Adieu et nouveau départ
Plus la fin du camp de vacances approchait, plus Yllza envisageait son retour à la maison à contrecoeur. Cette année-là, Metin Muaremi, le directeur de l’organisation partenaire Center for Education and Developpment (CED), ne séjournait pas à Trogen en tant qu’éducateur, mais il a compris qu’Yllza était réticente à l’idée de rentrer chez elle. Lorsque la jeune fille s’est adressée à cette organisation macédonienne, il l’a invitée à participer en tant que volontaire. «Le camp de vacances touche à sa fin, mais tu peux trouver une autre façon de continuer, ici, en Macédoine du Nord.»

«Je veux conserver cet esprit ‹Pestalozzi› dans mon coeur.»

Yllza s’est pleinement investie auprès de la CED et a été promue coordinatrice des jeunes, devenant ainsi la personne de contact pour tous les jeunes bénévoles. Puisque la CED organise elle aussi des camps pour les enfants et adolescents, Yllza peut profiter de sa propre expérience au Village d’enfants pour travailler. «Mon séjour ici m’a aidée à découvrir par moi-même la manière d’interagir avec des enfants. » Lorsque la jeune adulte se remémore son passage à Trogen, elle ne manque jamais de mentionner les personnes qui, à sa grande surprise, l’ont accueillie aussi ouvertement.
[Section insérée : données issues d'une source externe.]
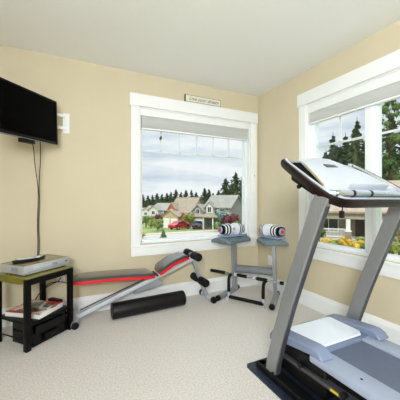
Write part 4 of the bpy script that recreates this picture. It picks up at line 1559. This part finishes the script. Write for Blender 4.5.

Elle est bourrée de la même énergie positive que celle qui l’avait tant stimulée à l’époque, lorsqu’elle était encore une enfant naïve. «Je veux garder cet esprit ‹Pestalozzi› dans mon coeur.»

Épreuve réussie
En tant que directeur de la CED, Metin Muaremi peut observer d’on ne peut plus près la façon dont Yllza se développe d’un point de vue personnel, sa manière de gérer un camp de vacances entier avec deux autres volontaires et de se comporter avec les gens. Elle voit le monde différemment, estime-t-il. «Par son travail dans l’organisation, sa nouvelle manière de penser et de voir les choses, elle a aussi influencé l’organisation. » L’adolescente craintive est devenue une jeune adulte sûre d’elle qui se rapproche grandement de son objectif: retourner au Village d’enfants. «Lorsque je suis rentrée à la maison en 2017, j’ai dit: je veux revenir à Trogen, encore et encore.» C’est maintenant le cas, se réjouit-elle énormément. Elle est débordante d’excitation à l’idée de revoir Daniel et Pascal, les deux éducateurs qui ont veillé à l’époque à ce qu’elle se sente si bienvenue.
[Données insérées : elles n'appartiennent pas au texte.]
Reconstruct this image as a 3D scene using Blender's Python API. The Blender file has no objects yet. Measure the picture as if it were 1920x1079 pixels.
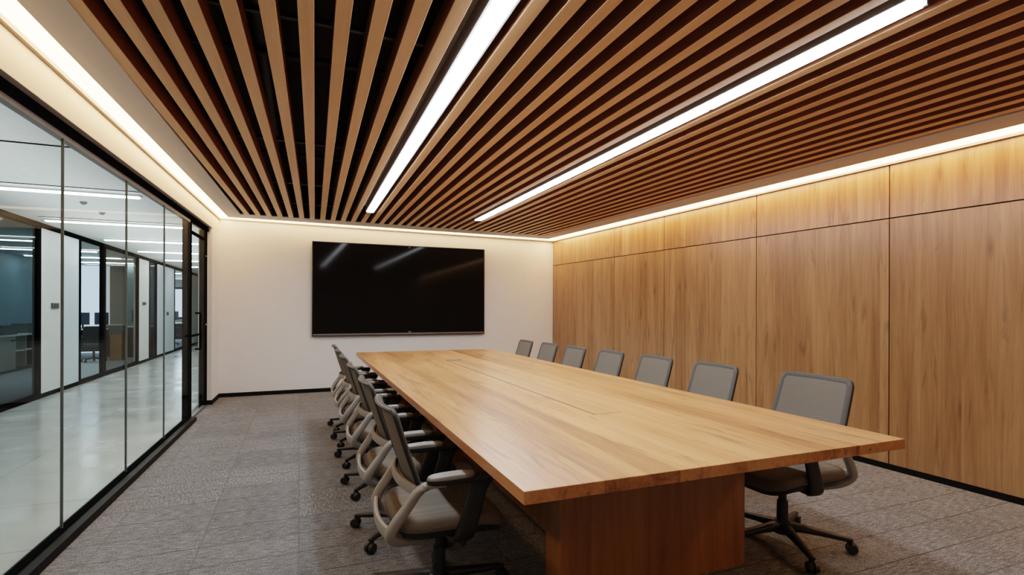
import bpy, bmesh, math, random
from mathutils import Vector, Matrix
random.seed(7)
C = bpy.context.scene.collection
PI = math.pi

# ------------------------------------------------------------------ materials
def nt(name):
    m = bpy.data.materials.new(name); m.use_nodes = True
    t = m.node_tree; t.nodes.clear()
    out = t.nodes.new('ShaderNodeOutputMaterial')
    return m, t, out

def N(t, typ, **kw):
    n = t.nodes.new(typ)
    for k, v in kw.items():
        if k in n.inputs: n.inputs[k].default_value = v
        else: setattr(n, k, v)
    return n

def math_node(t, op, a, b=None):
    n = t.nodes.new('ShaderNodeMath'); n.operation = op
    for i, v in enumerate((a, b)):
        if v is None: continue
        if hasattr(v, 'links'): t.links.new(v, n.inputs[i])
        else: n.inputs[i].default_value = v
    return n.outputs[0]

def ramp(t, fac, stops):
    r = t.nodes.new('ShaderNodeValToRGB')
    e = r.color_ramp.elements
    while len(e) < len(stops): e.new(0.5)
    for i, (p, c) in enumerate(stops):
        e[i].position = p; e[i].color = (*c, 1)
    t.links.new(fac, r.inputs[0])
    return r.outputs[0]

def mixc(t, fac, a, b, mode='MIX'):
    n = t.nodes.new('ShaderNodeMix'); n.data_type = 'RGBA'; n.blend_type = mode
    for s, v in ((n.inputs[0], fac), (n.inputs[6], a), (n.inputs[7], b)):
        if hasattr(v, 'links'): t.links.new(v, s)
        elif isinstance(v, (int, float)): s.default_value = v
        else: s.default_value = (*v, 1)
    return n.outputs[2]

def plain(name, col, rough=0.5, metal=0.0, var=0.06, scale=12, bump=0.0, spec=0.5):
    m, t, out = nt(name)
    b = N(t, 'ShaderNodeBsdfPrincipled', Roughness=rough, Metallic=metal)
    b.inputs['Specular IOR Level'].default_value = spec
    tc = N(t, 'ShaderNodeTexCoord')
    no = N(t, 'ShaderNodeTexNoise', Scale=scale, Detail=3.0)
    t.links.new(tc.outputs['Object'], no.inputs['Vector'])
    lo = tuple(max(0, c * (1 - var)) for c in col); hi = tuple(min(1, c * (1 + var)) for c in col)
    t.links.new(ramp(t, no.outputs[0], [(0.3, lo), (0.7, hi)]), b.inputs['Base Color'])
    if bump:
        bp = N(t, 'ShaderNodeBump', Strength=bump, Distance=0.01)
        t.links.new(no.outputs[0], bp.inputs['Height']); t.links.new(bp.outputs[0], b.inputs['Normal'])
    t.links.new(b.outputs[0], out.inputs[0])
    return m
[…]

Du haut de ses 19 ans, Yllza est à peine plus âgée que les jeunes participants aux projets d’échange organisés au Village d’enfants. Évidemment, elle l’a déjà expérimenté auparavant, toutefois elle est bien acceptée par le groupe. Metin Muaremi explique qu’ils ont choisi consciemment de montrer aux participants plusieurs aspects de l’apprentissage, plusieurs manières de régler les choses. «Je suis peutêtre plus autoritaire, mais elle est plus amicale, c’est pourquoi les enfants se confieront plus à elle qu’à moi.

«60 à 70 pour cent des jeunes sont des citoyens et citoyennes actives à la maison et dirigent des organisations.»

Metin Muaremi – directeur de la CED

Tous deux s’entendent sur le fait que les projets d’échange au Village d’enfants produisent un effet durable dans leur pays d’origine. Les projets changent la manière de penser, explique Yllza. «Lorsque je suis rentrée, j’avais plein d’idées concernant ce que je voulais faire, comment je voulais travailler.» Tous les ans depuis dix ans, la CED permet à 40 jeunes de participer à un échange à Trogen. «L’expérience montre que 60 à 70 pour cent des jeunes deviennent des citoyens et citoyennes actives à la maison et dirigent des organisations», déclare Metin Muaremi. En guise d’exemples, il nomme des organisations, des radios sur Internet ou des clubs de lecture nationaux composés d’étudiants de diverses origines ethniques. «Cela me motive énormément de voir qu’un ancien ou une ancienne de chez nous continue à agir et poursuit le travail d’une autre manière.»